In other parts of the world, the partridgeberry in known as the lingonberry. I don’t know – that sounds like something you might call someone who’s a little drunk or just not with it. With slurred speech: “That guy’s a lingonberry!” Now, partridgeberry – not so – there’s a nobility to that.

“I’ll have the scones with the partridgeberry jam on it, James.” That sounds proper, doesn’t it? Now, replace it with lingonberry and you might as well be living in a trailer. “Puh-leeze pass the lingonberry jelly, Paw!” No, it has to be partridgeberry. No ifs, ands, or buts about it.

Woo-hoo! I called this store and they will ship it to the US. Of course who knows what customs would do when they got their hands on it.
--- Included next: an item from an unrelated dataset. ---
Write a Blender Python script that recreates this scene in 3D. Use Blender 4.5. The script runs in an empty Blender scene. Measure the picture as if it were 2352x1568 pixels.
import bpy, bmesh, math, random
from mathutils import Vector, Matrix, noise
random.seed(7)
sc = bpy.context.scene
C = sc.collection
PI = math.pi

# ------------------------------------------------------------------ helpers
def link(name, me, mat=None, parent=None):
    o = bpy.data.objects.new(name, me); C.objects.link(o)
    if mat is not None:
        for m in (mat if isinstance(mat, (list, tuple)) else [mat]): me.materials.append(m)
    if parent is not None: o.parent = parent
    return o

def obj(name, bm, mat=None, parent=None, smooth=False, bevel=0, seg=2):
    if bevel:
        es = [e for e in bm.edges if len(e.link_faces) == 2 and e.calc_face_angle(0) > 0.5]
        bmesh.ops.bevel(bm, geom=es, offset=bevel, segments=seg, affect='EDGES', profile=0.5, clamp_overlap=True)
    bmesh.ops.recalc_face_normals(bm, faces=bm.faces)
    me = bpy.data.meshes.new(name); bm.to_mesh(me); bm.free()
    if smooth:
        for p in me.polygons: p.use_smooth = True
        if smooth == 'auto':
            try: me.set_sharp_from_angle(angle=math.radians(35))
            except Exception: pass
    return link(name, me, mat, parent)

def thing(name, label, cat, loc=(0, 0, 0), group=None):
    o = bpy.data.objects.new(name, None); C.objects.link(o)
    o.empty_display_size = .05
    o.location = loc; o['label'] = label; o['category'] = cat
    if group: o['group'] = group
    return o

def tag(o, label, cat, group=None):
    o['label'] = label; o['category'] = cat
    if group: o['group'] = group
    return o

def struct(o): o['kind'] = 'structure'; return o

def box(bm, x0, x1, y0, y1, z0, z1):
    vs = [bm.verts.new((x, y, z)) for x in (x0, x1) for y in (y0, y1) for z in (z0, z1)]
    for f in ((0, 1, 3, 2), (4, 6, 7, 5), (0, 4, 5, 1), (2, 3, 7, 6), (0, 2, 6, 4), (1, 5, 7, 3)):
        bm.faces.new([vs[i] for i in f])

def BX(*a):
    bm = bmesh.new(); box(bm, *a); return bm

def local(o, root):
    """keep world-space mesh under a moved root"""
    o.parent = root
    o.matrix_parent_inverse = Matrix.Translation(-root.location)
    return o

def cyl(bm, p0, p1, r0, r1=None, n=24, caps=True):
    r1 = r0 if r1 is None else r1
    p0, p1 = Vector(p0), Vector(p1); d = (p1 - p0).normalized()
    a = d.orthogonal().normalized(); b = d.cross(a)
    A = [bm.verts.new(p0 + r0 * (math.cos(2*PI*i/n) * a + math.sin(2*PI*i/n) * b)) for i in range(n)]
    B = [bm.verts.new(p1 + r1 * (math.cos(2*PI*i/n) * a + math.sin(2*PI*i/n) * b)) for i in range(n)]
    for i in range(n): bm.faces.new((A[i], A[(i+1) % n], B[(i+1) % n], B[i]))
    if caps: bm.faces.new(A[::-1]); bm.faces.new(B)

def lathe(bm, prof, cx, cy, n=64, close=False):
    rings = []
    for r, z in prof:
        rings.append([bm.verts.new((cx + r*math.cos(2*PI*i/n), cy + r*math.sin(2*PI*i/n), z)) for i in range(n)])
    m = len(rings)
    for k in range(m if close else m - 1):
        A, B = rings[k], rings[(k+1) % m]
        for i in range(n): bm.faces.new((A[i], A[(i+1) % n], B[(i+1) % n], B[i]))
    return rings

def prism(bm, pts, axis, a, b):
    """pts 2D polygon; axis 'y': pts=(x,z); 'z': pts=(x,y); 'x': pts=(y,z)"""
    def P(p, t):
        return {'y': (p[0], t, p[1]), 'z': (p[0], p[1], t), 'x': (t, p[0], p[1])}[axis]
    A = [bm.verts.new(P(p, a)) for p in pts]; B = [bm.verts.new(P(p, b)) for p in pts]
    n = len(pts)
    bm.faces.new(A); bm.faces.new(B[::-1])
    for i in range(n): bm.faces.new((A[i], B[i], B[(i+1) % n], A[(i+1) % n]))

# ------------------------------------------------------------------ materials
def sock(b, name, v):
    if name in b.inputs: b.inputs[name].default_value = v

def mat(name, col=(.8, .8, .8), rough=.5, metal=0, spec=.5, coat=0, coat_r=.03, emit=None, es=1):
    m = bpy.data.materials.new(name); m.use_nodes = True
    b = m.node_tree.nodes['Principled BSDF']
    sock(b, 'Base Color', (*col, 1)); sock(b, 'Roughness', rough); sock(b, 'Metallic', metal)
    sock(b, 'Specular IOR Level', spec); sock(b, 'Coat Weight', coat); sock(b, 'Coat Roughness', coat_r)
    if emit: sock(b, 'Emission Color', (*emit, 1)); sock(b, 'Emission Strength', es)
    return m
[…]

I can see it now – you’re driving through the gate at the US/Canada border and the Canadian guard is slathering my partridgeberry jam all over his Tim Horton donut while asking you for your papers! Homeland security my foot!

I order 4 jars of this edible soul salve and wait until it passes through the gauntlet of regulation and illicit tasting by border guards. It arrives. The top of each jar is covered with a cute, red piece of fabric. How precious! Tear that $%$!* off and give me the jam, damn it!

Once opened, once tasted, calm and contentment are restored. All that from just a little jar of partridgeberry jam. Yeah. it’s really that good. Yes, b’y.